Part of the attraction may have been that the Civilians are premiering not one but two shows this season. "This Beautiful City" just bowed at the Humana Festival and is headed to D.C.'s Studio Theater June 11, and "Paris Commune" opens at the Public Theater on April 4. Both shows have been in development for years ("Paris Commune" had its first workshop in 2003), and the coincidence of nearly simultaneous productions has raised the Civilians' profile even further.

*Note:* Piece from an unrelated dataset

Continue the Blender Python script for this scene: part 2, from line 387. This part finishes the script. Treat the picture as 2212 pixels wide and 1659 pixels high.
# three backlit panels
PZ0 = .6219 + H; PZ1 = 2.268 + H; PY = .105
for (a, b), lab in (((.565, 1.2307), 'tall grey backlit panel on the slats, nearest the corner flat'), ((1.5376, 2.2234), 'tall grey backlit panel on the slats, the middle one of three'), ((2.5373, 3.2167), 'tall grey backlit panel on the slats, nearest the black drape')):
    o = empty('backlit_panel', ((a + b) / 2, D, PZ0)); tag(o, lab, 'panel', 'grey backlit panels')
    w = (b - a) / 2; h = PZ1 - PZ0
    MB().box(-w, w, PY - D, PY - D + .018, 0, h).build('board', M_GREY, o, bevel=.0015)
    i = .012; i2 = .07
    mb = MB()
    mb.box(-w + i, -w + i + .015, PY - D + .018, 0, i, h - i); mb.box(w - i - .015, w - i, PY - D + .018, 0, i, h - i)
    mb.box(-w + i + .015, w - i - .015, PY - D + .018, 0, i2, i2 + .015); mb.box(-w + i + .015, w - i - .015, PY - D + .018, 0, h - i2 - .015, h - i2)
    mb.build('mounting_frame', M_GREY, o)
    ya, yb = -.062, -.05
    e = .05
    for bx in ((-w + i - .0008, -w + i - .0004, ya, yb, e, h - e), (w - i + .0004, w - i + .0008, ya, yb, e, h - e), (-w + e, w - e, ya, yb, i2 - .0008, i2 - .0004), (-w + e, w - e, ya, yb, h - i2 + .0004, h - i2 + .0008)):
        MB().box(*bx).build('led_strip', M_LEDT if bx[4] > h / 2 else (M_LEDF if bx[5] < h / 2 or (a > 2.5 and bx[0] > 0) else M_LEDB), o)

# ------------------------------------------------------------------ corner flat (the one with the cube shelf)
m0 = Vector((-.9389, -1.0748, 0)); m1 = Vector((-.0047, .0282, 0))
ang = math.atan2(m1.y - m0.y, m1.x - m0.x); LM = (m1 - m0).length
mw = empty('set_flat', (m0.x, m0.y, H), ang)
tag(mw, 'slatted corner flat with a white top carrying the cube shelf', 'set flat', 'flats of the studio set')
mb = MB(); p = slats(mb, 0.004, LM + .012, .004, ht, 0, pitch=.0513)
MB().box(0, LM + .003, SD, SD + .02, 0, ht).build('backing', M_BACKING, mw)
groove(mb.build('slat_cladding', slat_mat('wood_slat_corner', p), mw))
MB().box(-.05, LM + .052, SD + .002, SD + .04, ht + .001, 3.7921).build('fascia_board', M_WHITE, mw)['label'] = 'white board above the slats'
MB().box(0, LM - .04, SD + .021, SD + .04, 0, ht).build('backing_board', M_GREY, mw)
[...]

Then there is the group's subject matter: Cosson, Friedman and their cast were in Colorado Springs interviewing for "This Beautiful City," which explores evangelical Christianity, just as New Life Church pastor Ted Haggard shocked his congregation by admitting to an affair with a male prostitute. It's hard to imagine a scandal that would allow the group a clearer window into the hidden parts of the community they were investigating -- one of those surprises that so fascinate Cosson.
"When we started our project, Ted Haggard had a lot of stature as an evangelical leader," says Cosson. "The city is about 500,000 people, and it grew a lot over the period of time we spent there. We went in not expecting it to be a story with anything particularly dramatic in it."

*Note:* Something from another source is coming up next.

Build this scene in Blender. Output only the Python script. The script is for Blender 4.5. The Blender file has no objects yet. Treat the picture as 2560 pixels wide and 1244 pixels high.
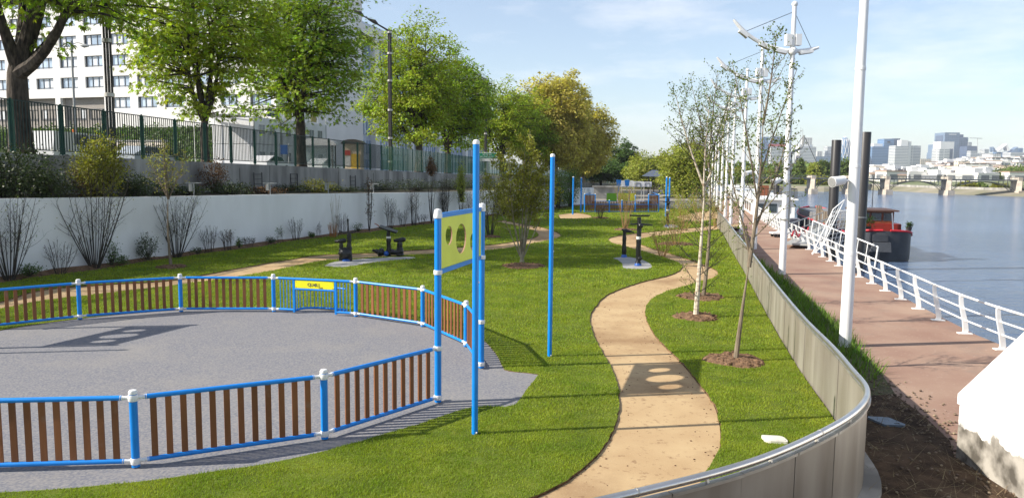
import bpy, math, random
import numpy as np
from mathutils import Vector, Matrix, Quaternion
from mathutils.geometry import delaunay_2d_cdt

# ------------------------------------------------------------------ camera, world, sun
SC = bpy.context.scene
COL = SC.collection
FOC, HOR, SLOPE, CAMH = 1900.0, 422.0, 0.010, 4.2          # measured from the photograph (2560 x 1244)
PITCH, ROLL = math.atan((622 - HOR) / FOC), math.atan(SLOPE)
FWD = np.array([0, math.cos(PITCH), -math.sin(PITCH)])
UP0 = np.array([0, math.sin(PITCH), math.cos(PITCH)])
RT0 = np.array([1.0, 0, 0])
CR = math.cos(ROLL) * RT0 + math.sin(ROLL) * UP0
CU = -math.sin(ROLL) * RT0 + math.cos(ROLL) * UP0
CAM = np.array([0, 0, CAMH])


def ray(x, y):
    return FWD + CR * (x - 1280) / FOC + CU * (622 - y) / FOC


def G(x, y, z=0.0):
    """place on the level z that the photograph shows at (x, y)"""
    d = ray(x, y)
    return CAM + d * ((z - CAMH) / d[2])


def AT(x, y, Y):
    """place at distance Y along the park"""
    d = ray(x, y)
    return CAM + d * (Y / d[1])


cam_d = bpy.data.cameras.new('camera')
cam = bpy.data.objects.new('camera', cam_d)
COL.objects.link(cam)
cam_d.sensor_fit = 'HORIZONTAL'
cam_d.sensor_width = 36.0
cam_d.lens = 36.0 * FOC / 2560.0
cam_d.clip_start = 0.1
cam_d.clip_end = 20000.0
cam.matrix_world = Matrix(((CR[0], CU[0], -FWD[0], 0), (CR[1], CU[1], -FWD[1], 0),
                           (CR[2], CU[2], -FWD[2], CAMH), (0, 0, 0, 1)))
SC.camera = cam

SUN_EL, SUN_SH = math.radians(34.5), math.radians(9.5)      # elevation, heading of the shadows from +X
SDIR = Vector((-math.cos(SUN_SH) * math.cos(SUN_EL), -math.sin(SUN_SH) * math.cos(SUN_EL), math.sin(SUN_EL)))
sun_d = bpy.data.lights.new('sun', 'SUN')
sun_d.energy = 5.0
sun_d.angle = math.radians(0.53)
sun_d.color = (1.0, 0.93, 0.82)
sun = bpy.data.objects.new('sun', sun_d)
COL.objects.link(sun)
sun.rotation_euler = SDIR.to_track_quat('Z', 'Y').to_euler()

world = bpy.data.worlds.new('World')
SC.world = world
world.use_nodes = True
wn, wl = world.node_tree.nodes, world.node_tree.links
wn.clear()
w_out = wn.new('ShaderNodeOutputWorld')
w_bg = wn.new('ShaderNodeBackground')
w_sky = wn.new('ShaderNodeTexSky')
w_sky.sky_type = 'NISHITA'
w_sky.sun_disc = False
w_sky.sun_elevation = SUN_EL
w_sky.sun_rotation = math.atan2(SDIR.x, SDIR.y)
w_sky.air_density = 1.0
w_sky.dust_density = 0.7
w_sky.ozone_density = 2.6
w_bg.inputs['Strength'].default_value = 0.104
w_tc = wn.new('ShaderNodeTexCoord')
w_map = wn.new('ShaderNodeMapping')
w_map.inputs['Scale'].default_value = (1.6, 1.6, 7.0)
w_map.inputs['Location'].default_value = (0.35, 0.2, 0.1)
w_no = wn.new('ShaderNodeTexNoise')
w_no.inputs['Scale'].default_value = 3.2
w_no.inputs['Detail'].default_value = 7.0
w_no.inputs['Roughness'].default_value = 0.62
w_cr = wn.new('ShaderNodeValToRGB')
w_cr.color_ramp.elements[0].position = 0.47
w_cr.color_ramp.elements[0].color = (0.16, 0.16, 0.16, 1)
w_cr.color_ramp.elements[1].position = 0.72
w_cr.color_ramp.elements[1].color = (0.50, 0.50, 0.50, 1)
w_mix = wn.new('ShaderNodeMixRGB')
w_mix.inputs['Color2'].default_value = (7.4, 7.3, 7.4, 1)
wl.new(w_tc.outputs['Generated'], w_map.inputs['Vector'])
wl.new(w_map.outputs['Vector'], w_no.inputs['Vector'])
wl.new(w_no.outputs['Fac'], w_cr.inputs['Fac'])
wl.new(w_cr.outputs['Color'], w_mix.inputs['Fac'])
wl.new(w_sky.outputs['Color'], w_mix.inputs['Color1'])
wl.new(w_mix.outputs['Color'], w_bg.inputs['Color'])
wl.new(w_bg.outputs['Background'], w_out.inputs['Surface'])

SC.view_settings.view_transform = 'Standard'
SC.view_settings.look = 'None'
SC.view_settings.exposure = 0.75
SC.view_settings.gamma = 1.0
SC.view_settings.use_curve_mapping = False
SC.cycles.max_bounces = 8
SC.cycles.transparent_max_bounces = 16
SC.cycles.volume_bounces = 0
SC.cycles.use_denoising = True

# ------------------------------------------------------------------ materials
MATS = {}


def mat(name, col, rough=0.7, var=0.12, scale=6.0, bump=0.0, bscale=None, metal=0.0, col2=None, spec=0.4,
        island=0.0, objvar=0.0, trans=0.0, alpha=1.0, detail=4.0, streak=None, fac=(0.35, 0.65)):
    """procedural surface: two tones mixed by noise, optional relief, per-leaf tone and light passing through"""
    if name in MATS:
        return MATS[name]
    m = bpy.data.materials.new(name)
    m.use_nodes = True
    n, l = m.node_tree.nodes, m.node_tree.links
    bs = n['Principled BSDF']
    out = n['Material Output']
    bs.inputs['Roughness'].default_value = rough
    bs.inputs['Metallic'].default_value = metal
    bs.inputs['Specular IOR Level'].default_value = spec
    c1 = np.array(col[:3])
    c2 = np.array(col2[:3]) if col2 is not None else np.clip(c1 * (1 - 2 * var), 0, 1)
    geo = n.new('ShaderNodeNewGeometry')
    vec = geo.outputs['Position']
    if streak is not None:
        mp = n.new('ShaderNodeMapping')
        mp.inputs['Scale'].default_value = streak
        l.new(vec, mp.inputs['Vector'])
        vec = mp.outputs['Vector']
    no = n.new('ShaderNodeTexNoise')
    no.inputs['Scale'].default_value = scale
    no.inputs['Detail'].default_value = detail
    l.new(vec, no.inputs['Vector'])
    ramp = n.new('ShaderNodeMapRange')
    ramp.inputs['From Min'].default_value = fac[0]
    ramp.inputs['From Max'].default_value = fac[1]
    l.new(no.outputs['Fac'], ramp.inputs['Value'])
    mx = n.new('ShaderNodeMixRGB')
    mx.inputs['Color1'].default_value = (*c2, 1)
    mx.inputs['Color2'].default_value = (*c1, 1)
    l.new(ramp.outputs['Result'], mx.inputs['Fac'])
    colour = mx.outputs['Color']
    if island:
        hs = n.new('ShaderNodeHueSaturation')
        mr = n.new('ShaderNodeMapRange')
        mr.inputs['To Min'].default_value = 1 - island
        mr.inputs['To Max'].default_value = 1 + island
        l.new(geo.outputs['Random Per Island'], mr.inputs['Value'])
        l.new(mr.outputs['Result'], hs.inputs['Value'])
        mh = n.new('ShaderNodeMapRange')
        mh.inputs['To Min'].default_value = 0.5 - island * 0.05
        mh.inputs['To Max'].default_value = 0.5 + island * 0.05
        l.new(geo.outputs['Random Per Island'], mh.inputs['Value'])
        l.new(mh.outputs['Result'], hs.inputs['Hue'])
        l.new(colour, hs.inputs['Color'])
        colour = hs.outputs['Color']
    if objvar:
        oi = n.new('ShaderNodeObjectInfo')
        hv_ = n.new('ShaderNodeHueSaturation')
        mo = n.new('ShaderNodeMapRange')
        mo.inputs['To Min'].default_value = 1 - objvar
        mo.inputs['To Max'].default_value = 1 + objvar
        l.new(oi.outputs['Random'], mo.inputs['Value'])
        l.new(mo.outputs['Result'], hv_.inputs['Value'])
        l.new(colour, hv_.inputs['Color'])
        colour = hv_.outputs['Color']
    l.new(colour, bs.inputs['Base Color'])
    if bump:
        nb = n.new('ShaderNodeTexNoise')
        nb.inputs['Scale'].default_value = bscale or scale * 4
        nb.inputs['Detail'].default_value = 5
        l.new(vec, nb.inputs['Vector'])
        bp = n.new('ShaderNodeBump')
        bp.inputs['Strength'].default_value = min(1.0, bump * 20)
        bp.inputs['Distance'].default_value = bump
        l.new(nb.outputs['Fac'], bp.inputs['Height'])
        l.new(bp.outputs['Normal'], bs.inputs['Normal'])
    if trans:
        tr = n.new('ShaderNodeBsdfTranslucent')
        bright = n.new('ShaderNodeMixRGB')
        bright.blend_type = 'MULTIPLY'
        bright.inputs['Fac'].default_value = 1.0
        bright.inputs['Color2'].default_value = (1.25, 1.35, 0.6, 1)
        l.new(colour, bright.inputs['Color1'])
        l.new(bright.outputs['Color'], tr.inputs['Color'])
        ms = n.new('ShaderNodeMixShader')
        ms.inputs['Fac'].default_value = trans
        l.new(bs.outputs['BSDF'], ms.inputs[1])
        l.new(tr.outputs['BSDF'], ms.inputs[2])
        l.new(ms.outputs['Shader'], out.inputs['Surface'])
    if alpha < 1:
        tp = n.new('ShaderNodeBsdfTransparent')
        ms = n.new('ShaderNodeMixShader')
        ms.inputs['Fac'].default_value = alpha
        l.new(tp.outputs['BSDF'], ms.inputs[1])
        l.new(bs.outputs['BSDF'], ms.inputs[2])
        l.new(ms.outputs['Shader'], out.inputs['Surface'])
    MATS[name] = m
    return m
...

"Paris Commune" is a much different story. For one thing, the show takes place in the past, and the company had to radically adjust its methodology in order to create it. For another, it's one of the longest-gestating projects in the Civilians' history.
"We'll leave it alone for a year, year-and-a-half, even, and then we'll get funding to do a two-week workshop at the Public," says Cosson. The show takes place in the then-vacant palace in Paris during the Revolution of 1871. It's a difficult piece according to its director ("one of the hardest things you could write a play about"), but it's finally coming to fruition with the help of the Public's LAB series, which is dedicated to giving full (if basic) productions to raw work.
There's still more from these guys: Friedman is writing the music and co-writing lyrics for Playwrights Horizon's "Saved," a high-profile Off Broadway tuner adaptation of the satirical indie film, while on the overflowing back burner there are two more shows, one musical about urban development in Brooklyn and one retelling of the Gilgamesh epic.
At the end of the day, though, the Civilians are less interested in getting into more and bigger theaters and more interested in changing what goes on inside the theaters they're already inhabiting.
"One of the big ideas I had when I started the Civilians was to break out of all the niches we create for theater to live in," Cosson enthuses. "I like the idea that you won't necessarily know what you're going to get."